> **SUPPLIED MATERIAL**
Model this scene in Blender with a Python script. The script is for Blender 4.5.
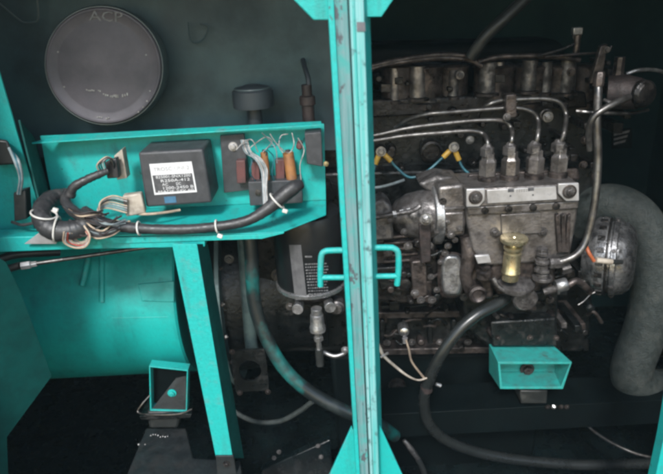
import bpy, bmesh, math, random
from mathutils import Vector, Matrix
R = math.radians
random.seed(7)
sc = bpy.context.scene
for o in list(bpy.data.objects): bpy.data.objects.remove(o)
C = sc.collection

# ------------------------------------------------------------------ camera
PITCH, ROLL, FPX = R(22), R(3), 600.0
CAM = Vector((0, 0, 1.1))
F = Vector((0, math.cos(PITCH), -math.sin(PITCH)))
U0 = Vector((0, math.sin(PITCH), math.cos(PITCH)))
R0 = Vector((1, 0, 0))
RX = R0*math.cos(ROLL) - U0*math.sin(ROLL)
UX = U0*math.cos(ROLL) + R0*math.sin(ROLL)
cd = bpy.data.cameras.new('camera'); cam = bpy.data.objects.new('camera', cd); C.objects.link(cam)
cd.sensor_width = 36; cd.lens = 36*FPX/663; cd.clip_start = .01; cd.clip_end = 200
m = Matrix((RX, UX, -F)).transposed().to_4x4(); m.translation = CAM
cam.matrix_world = m
cd.dof.use_dof = True; cd.dof.focus_distance = 1.02; cd.dof.aperture_fstop = 5.6
sc.camera = cam

# ------------------------------------------------------------------ light
SUN_EL, SUN_AZ = R(44), R(-12)        # azimuth measured from straight behind the camera, negative = from the left
w = bpy.data.worlds.new("World"); sc.world = w; w.use_nodes = True
nt = w.node_tree; bg = nt.nodes['Background']
sky = nt.nodes.new('ShaderNodeTexSky'); sky.sky_type = 'NISHITA'; sky.sun_disc = False
sky.sun_elevation = SUN_EL; sky.sun_rotation = math.pi - SUN_AZ
sky.air_density = 1.6; sky.dust_density = 1.0
nt.links.new(sky.outputs[0], bg.inputs[0]); bg.inputs[1].default_value = 0.15
sl = bpy.data.lights.new('sun', 'SUN'); sl.energy = 2.1; sl.angle = R(10); sl.color = (1, .985, .96)
sun = bpy.data.objects.new('sun', sl); C.objects.link(sun)
tosun = Vector((math.sin(SUN_AZ)*math.cos(SUN_EL), -math.cos(SUN_AZ)*math.cos(SUN_EL), math.sin(SUN_EL)))
sun.rotation_euler = tosun.to_track_quat('Z', 'Y').to_euler()
sc.view_settings.view_transform = 'Standard'; sc.view_settings.look = 'None'
sc.view_settings.exposure = 1.05; sc.view_settings.gamma = 1
sc.cycles.max_bounces = 8; sc.cycles.pixel_filter_type = 'BLACKMAN_HARRIS'; sc.cycles.filter_width = 2.8

# ------------------------------------------------------------------ projection helpers
def ray(px, py): return F + RX*((px-331.5)/FPX) + UX*(-(py-237)/FPX)
def at(px, py, Y):
    d = ray(px, py); return CAM + d*(Y/d.y)
def atz(px, py, z):
    d = ray(px, py); return CAM + d*((z-CAM.z)/d.z)
def pxm(n, Y): return n*Y/556.0
FR = Vector((0, -1, 0)); UP = Vector((0, 0, 1)); RT = Vector((1, 0, 0))

# ------------------------------------------------------------------ mesh builder
def spline(pts, k=6):
    pts = [Vector(p) for p in pts]
    if len(pts) < 3 or k <= 1: return pts
    P = [pts[0]*2-pts[1]] + pts + [pts[-1]*2-pts[-2]]; out = []
    for i in range(1, len(P)-2):
        a, b, c, d = P[i-1:i+3]
        for j in range(k):
            t = j/k
            out.append(.5*((2*b)+(c-a)*t+(2*a-5*b+4*c-d)*t*t+(3*b-a-3*c+d)*t**3))
    out.append(pts[-1]); return out

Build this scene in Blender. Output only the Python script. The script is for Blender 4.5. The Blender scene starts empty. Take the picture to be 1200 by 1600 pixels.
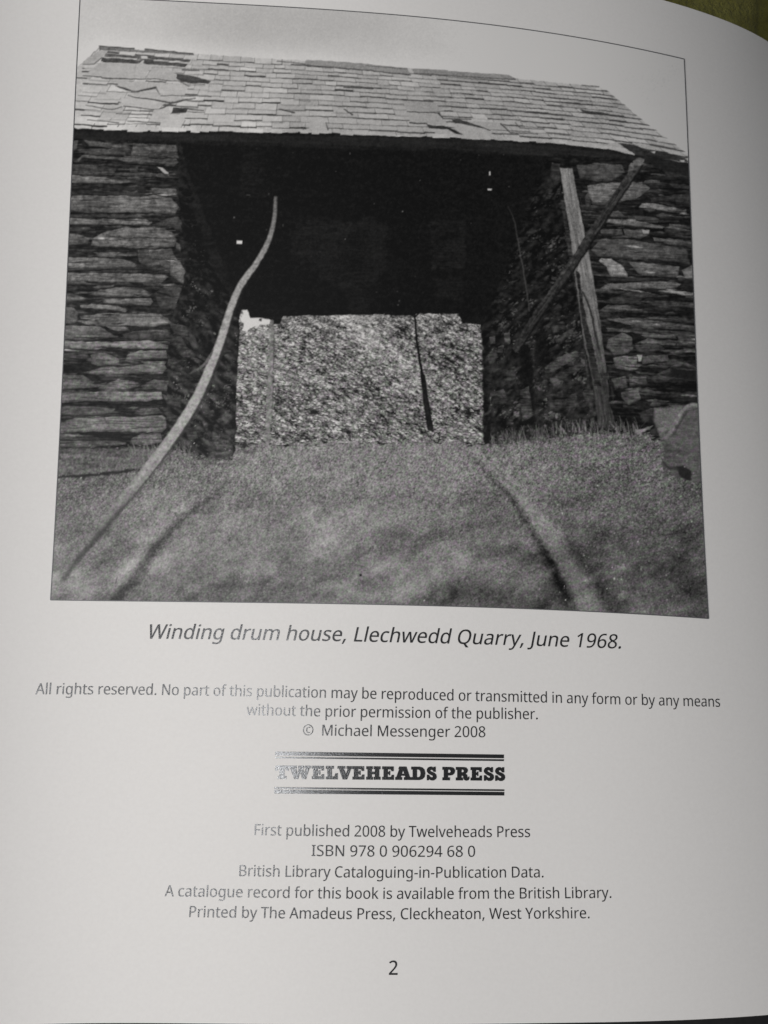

> **REQUIREMENTS**
Transcribe the material exactly, leaving every picture out.

> **ANSWER**
Model this scene in Blender with a Python script. The script is for Blender 4.5.
import bpy, bmesh, math, random
from mathutils import Vector, Matrix
R = math.radians
random.seed(7)
sc = bpy.context.scene
for o in list(bpy.data.objects): bpy.data.objects.remove(o)
C = sc.collection

# ------------------------------------------------------------------ camera
PITCH, ROLL, FPX = R(22), R(3), 600.0
CAM = Vector((0, 0, 1.1))
F = Vector((0, math.cos(PITCH), -math.sin(PITCH)))
U0 = Vector((0, math.sin(PITCH), math.cos(PITCH)))
R0 = Vector((1, 0, 0))
RX = R0*math.cos(ROLL) - U0*math.sin(ROLL)
UX = U0*math.cos(ROLL) + R0*math.sin(ROLL)
cd = bpy.data.cameras.new('camera'); cam = bpy.data.objects.new('camera', cd); C.objects.link(cam)
cd.sensor_width = 36; cd.lens = 36*FPX/663; cd.clip_start = .01; cd.clip_end = 200
m = Matrix((RX, UX, -F)).transposed().to_4x4(); m.translation = CAM
cam.matrix_world = m
cd.dof.use_dof = True; cd.dof.focus_distance = 1.02; cd.dof.aperture_fstop = 5.6
sc.camera = cam

# ------------------------------------------------------------------ light
SUN_EL, SUN_AZ = R(44), R(-12)        # azimuth measured from straight behind the camera, negative = from the left
w = bpy.data.worlds.new("World"); sc.world = w; w.use_nodes = True
nt = w.node_tree; bg = nt.nodes['Background']
sky = nt.nodes.new('ShaderNodeTexSky'); sky.sky_type = 'NISHITA'; sky.sun_disc = False
sky.sun_elevation = SUN_EL; sky.sun_rotation = math.pi - SUN_AZ
sky.air_density = 1.6; sky.dust_density = 1.0
nt.links.new(sky.outputs[0], bg.inputs[0]); bg.inputs[1].default_value = 0.15
sl = bpy.data.lights.new('sun', 'SUN'); sl.energy = 2.1; sl.angle = R(10); sl.color = (1, .985, .96)
sun = bpy.data.objects.new('sun', sl); C.objects.link(sun)
tosun = Vector((math.sin(SUN_AZ)*math.cos(SUN_EL), -math.cos(SUN_AZ)*math.cos(SUN_EL), math.sin(SUN_EL)))
sun.rotation_euler = tosun.to_track_quat('Z', 'Y').to_euler()
sc.view_settings.view_transform = 'Standard'; sc.view_settings.look = 'None'
sc.view_settings.exposure = 1.05; sc.view_settings.gamma = 1
sc.cycles.max_bounces = 8; sc.cycles.pixel_filter_type = 'BLACKMAN_HARRIS'; sc.cycles.filter_width = 2.8

# ------------------------------------------------------------------ projection helpers
def ray(px, py): return F + RX*((px-331.5)/FPX) + UX*(-(py-237)/FPX)
def at(px, py, Y):
    d = ray(px, py); return CAM + d*(Y/d.y)
def atz(px, py, z):
    d = ray(px, py); return CAM + d*((z-CAM.z)/d.z)
def pxm(n, Y): return n*Y/556.0
FR = Vector((0, -1, 0)); UP = Vector((0, 0, 1)); RT = Vector((1, 0, 0))

# ------------------------------------------------------------------ mesh builder
def spline(pts, k=6):
    pts = [Vector(p) for p in pts]
    if len(pts) < 3 or k <= 1: return pts
    P = [pts[0]*2-pts[1]] + pts + [pts[-1]*2-pts[-2]]; out = []
    for i in range(1, len(P)-2):
        a, b, c, d = P[i-1:i+3]
        for j in range(k):
            t = j/k
            out.append(.5*((2*b)+(c-a)*t+(2*a-5*b+4*c-d)*t*t+(3*b-a-3*c+d)*t**3))
    out.append(pts[-1]); return out

Build this scene in Blender. Output only the Python script. The script is for Blender 4.5. The Blender scene starts empty. Take the picture to be 1200 by 1600 pixels.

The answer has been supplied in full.